Concert

Programme Guide

Daniel Barenboim and Itzhak Perlman have been friends and colleagues for practically all of their lives. In the spring of 1992 they gave four concerts with the Berliner Philharmoniker in the Schauspielhaus am Gendarmenmarkt, while the orchestra’s usual home was being renovated. Central to the two programmes that were presented twice within a week were the violin concertos of Beethoven and Brahms. In both cases the programme was rounded out by other, lesser-known works. On the first two evenings, Liszt’s rarely played Dante Symphony provided a delightful contrast to Beethoven’s repertory classic in D major.

Beethoven first toyed with the idea of writing a violin concerto around 1790, towards the end of his years in Bonn. And in the wake of his two Romances for violin and orchestra, which may be regarded as preliminary studies for the concerto, he completed his only violin concerto in 1806. Now regarded as a milestone in the history of the violin repertory, it was not a success when premiered by Franz Clement in Vienna on 23 December 1806. Observers felt that it contained “a host of ideas that do not belong together and that are piled up on top of each other”. Time did not yet look favourably on a work that is elaborated along symphonic lines. Not until 1844, when the twelve-year-old violin prodigy Joseph Joachim – later one of Brahms’s closest friends – gave his acclaimed London debut and scored a great personal success with the work did it embark on its triumphal journey through the concert halls of the world.
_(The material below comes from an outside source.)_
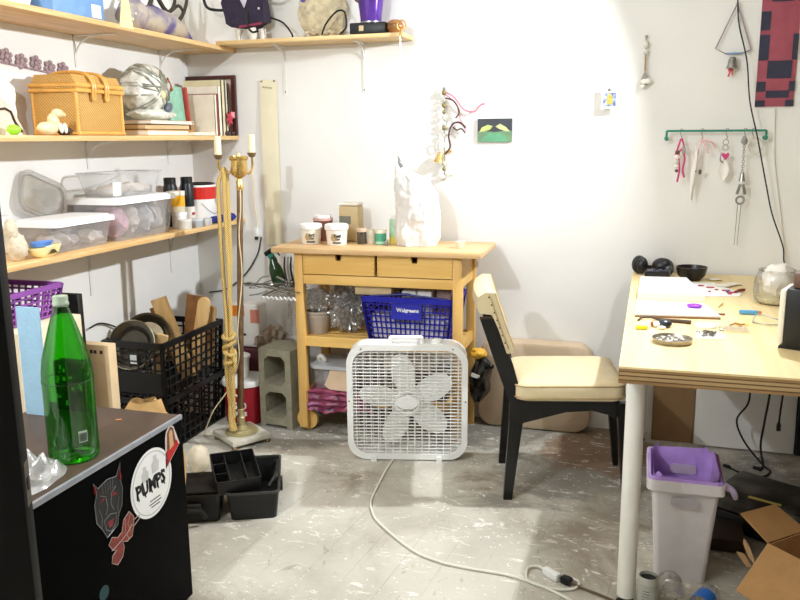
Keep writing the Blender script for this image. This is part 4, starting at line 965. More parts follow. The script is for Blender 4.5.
b = B(); b.ring(rrect(.203, .368, .022), rrect(.185, .35, .018), (.075, .04, .1052), X, Y, (0, 0, .008)); part(b, 'rim', mat('worn black rim', '3A3936', .35, var=.2), t, 'scuffed rim')
b = B(); shell(b, .22, .22, .112, 0); 
bmesh.ops.transform(b.bm, matrix=Matrix.Translation((-.150, -.03, .002)), verts=b.bm.verts[:])
b.box((-.150, -.03, .116), (.19, .19, .014), bev=.005); lidp = part(b, 'lid', TB, t)
b = B(); b.box((-.150, -.148, .07), (.07, .012, .03), bev=.004); part(b, 'latch', mat('dark grey latch', '2C2C2C', .4), lidp)
b = B(); b.tube([(-.24, -.155, .03), (-.23, -.165, .065), (-.12, -.165, .065), (-.1, -.155, .03)], .008, 8, smooth=4); part(b, 'lid_handle', TB, lidp)
b = B(); b.box((.177, .03, .07), (.012, .05, .045), bev=.004); part(b, 'latch', mat('dark grey latch', '2C2C2C', .4), t)
b = B()
shell(b, .17, .21, .06, .0, .004, .004, .008)
for x in (-.03, .035): b.bb((x-.002, -.098, .005), (x+.002, .098, .054))
for y in (-.03, .04): b.bb((-.082, y-.002, .005), (-.03, y+.002, .05))
bmesh.ops.transform(b.bm, matrix=Matrix.Translation((.004, -.02, .122)) @ Matrix.Rotation(R(12), 4, 'Z') @ Matrix.Rotation(R(10), 4, 'X'), verts=b.bm.verts[:])
part(b, 'tray', TB, t, 'divided lift-out tray')
for s in (-.06, .12):
    b = B(); b.tube([(.04, s, .095), (.0, s+.01, .135)], .005, 6); part(b, 'tray_arm', TB, t)
b = B(); b.tube([(.135, -.06, .10), (.16, -.03, .135), (.165, .1, .135), (.14, .14, .10)], .009, 8, smooth=5); part(b, 'handle', TB, t)

# ------------------------------------------------------------------ wooden kitchen cart (own coordinates: x along, y back, origin front left)
CX, CY, CR_ = .6627, -.4624, .6
t = thing('kitchen_cart', 'birch kitchen cart with two drawers and two slatted shelves against the back wall', 'cart', (CX, CY, 0), CR_, local=True)
CM = Matrix.Translation((CX, CY, 0)) @ Matrix.Rotation(R(CR_), 4, 'Z')
def cw(x, y, z):
    v = CM @ Vector((x, y, z)); return (v.x, v.y, v.z)
b = B(); b.bb((0, 0, .886), (1, .404, .912), bev=.004); part(b, 'worktop', BEECHTOP, t)
for x0, x1 in ((.104, .146), (.868, .910)):
    for y0, y1 in ((.03, .068), (.34, .378)):
        b = B(); b.bb((x0, y0, .022 if x0 < .5 else 0), (x1, y1, .886), bev=.002); part(b, 'leg', BEECHZ, t)
for y in (.05, .36):
    b = B(); b.cyl((.128, y+.02, .0535), (.128, y+.042, .0535), .053, n=40); b.cyl((.128, y-.024, .0535), (.128, y+.042, .0535), .006, n=12); part(b, 'wheel', BEECH, t)
for x0, x1 in ((.148, .500), (.514, .866)):
    b = B(); xm = (x0+x1)/2
    b.prism([(x0, .787), (x1, .787), (x1, .884), (xm+.018, .884), (xm+.011, .852), (xm-.011, .852), (xm-.018, .884), (x0, .884)], (0, .034, 0), X, Z, (0, .018, 0))
    b.bb((x0+.01, .052, .795), (x0+.02, .36, .87)); b.bb((x1-.02, .052, .795), (x1-.01, .36, .87)); b.bb((x0+.01, .052, .79), (x1-.01, .36, .797))
    dr = part(b, 'drawer', BEECH, t, smooth=False)
    b = B()
    for xe in (x0+.006, x1-.006):
        for z in (.80, .82, .84, .86): b.cyl((xe, .0335, z), (xe, .036, z), .002, n=8)
    part(b, 'dowel_end', mat('dark dowel', '8A5F2C', .5), dr)
b = B(); b.bb((.146, .036, .738), (.868, .056, .782), bev=.001); part(b, 'front_rail', BEECH, t)
b = B(); b.bb((.146, .35, .74), (.868, .37, .884)); part(b, 'back_panel', BEECH, t)
for x in (.116, .880):
    b = B(); b.bb((x, .068, .738), (x+.018, .34, .884)); part(b, 'side_panel', BEECH, t)
for z, lab in ((.435, 0), (.155, 0)):
    b = B()
    b.bb((.146, .038, z), (.868, .058, z+.045)); b.bb((.146, .35, z), (.868, .37, z+.045))
    for x in (.112, .880): b.bb((x, .068, z), (x+.022, .34, z+.045))
    for k in range(5): b.bb((.134, .074+.055*k, z+.026), (.88, .114+.055*k, z+.04))
    part(b, 'slatted_shelf', BEECH, t, smooth=False)
b = B(); b.cyl((.066, .06, .72), (.066, .35, .72), .007); b.cyl((.066, .08, .72), (.106, .08, .72), .006); b.cyl((.066, .35, .72), (.106, .35, .72), .006); part(b, 'towel_rail', STEEL, t, 'steel rail on the left side')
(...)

These concerts in Berlin in 1992 marked the twentieth anniversary of American violinist Itzhak Perlman’s debut with the Berliner Philharmoniker – he had first appeared with the orchestra in 1972, performing Tchaikovsky’s Violin Concerto, also under Barenboim’s direction. In comparison to those of Tchaikovsky’s late Romantic masterpiece, the difficulties of Beethoven’s concerto lie – in Perlman’s view – chiefly in the transparency of the orchestral writing: “There’s nowhere to hide.” For Perlman, it is “a great, great piece” which he “could play forever, 10 times in a row, and never get tired of it. Because every time I play it, there’s something new to discover in this piece.”